The bear's disappearance came as Soriano was distracted while moving into a new apartment in Vancouver's West End on Friday.
While she and her fiancé were unloading their U-Haul van, she got a call from a friend who was biking over to help them who said they had been hit by a work van a short distance away.
Soriano immediately put down the bag she was carrying up to the apartment and leaned it against the van. She drove over to her friend in a different vehicle to bring him to his home.
But in her "frazzled state," she said she forgot to tell her fiancé where the bag was. After being unattended for just a few minutes, she said, it went missing. She says someone stole the bag.

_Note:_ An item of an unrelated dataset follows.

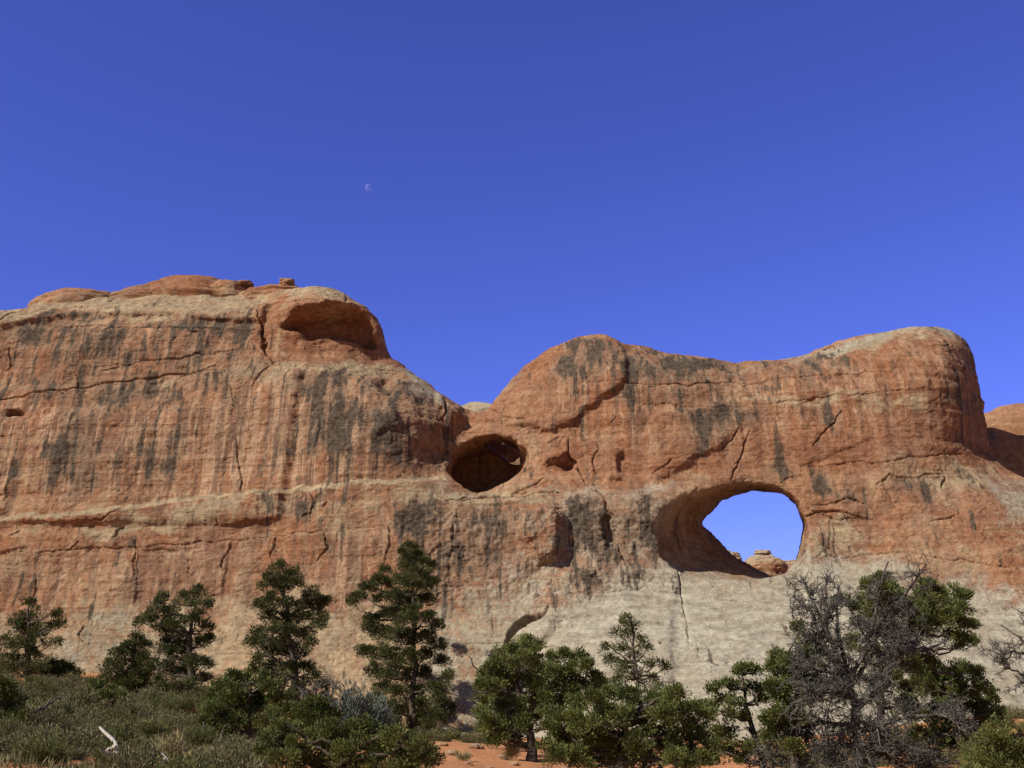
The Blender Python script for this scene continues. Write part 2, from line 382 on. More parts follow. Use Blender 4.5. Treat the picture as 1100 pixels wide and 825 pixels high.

"It just makes me feel devastated," Soriano said. "I'm absolutely crushed."
Soriano said her mother recorded a message for her and had the audio put it in the bear shortly before going into hospice.
"At hospice her voice was different. Much softer. Not the mom I grew up with," she said. "That bear is the last memory I have of her speaking in her normal voice.
"She said that she loved me and she was proud of me and that she'll always be with me."
Also in the bag, Soriano said, were important documents — a book of blank cheques, her citizenship card, her and her fiance's passports and social insurance cards — and valuable electronics — an iPad and a Nintendo Switch.
But she said she doesn't care about getting those items back. She just wants her bear.
'It's a reminder of home'
Soriano said after looking through all their boxes and calling U-Haul to see if it was left in the van, she asked her building concierge to check the security footage.
"Lo and behold on the security footage, this guy was seen looking around, making sure nobody was looking first," she described. "And he just took the bag and ran."
She said the concierge wouldn't let her have the footage or take photos of the screen without the building manager's permission and the manager won't be able to do that until Monday.
Soriano said she has filed a police report and is asking anyone who has it or sees it to bring it back.
It's a message that is being amplified by some powerful voices on social media, including Vancouver-born Hollywood actor Ryan Reynolds who offered a $5,000 reward on Twitter for the bear's return.
"It was just absolutely crushing to me that that was the one thing that was stolen from us," Soriano said.
Along with having the voice of her mother in it, Soriano said the bear is a reminder of home and helps her feel connected to her family.
She was born in the Philippines and moved to Toronto when she was nine. She moved to Vancouver five years ago.
"It's a reminder of home," she said. "The bear has a message in it in Filipino. It says 'I love you,' but in our language. So it's very specific and very unique.
"I just really want to find my bear. That's all that I care about."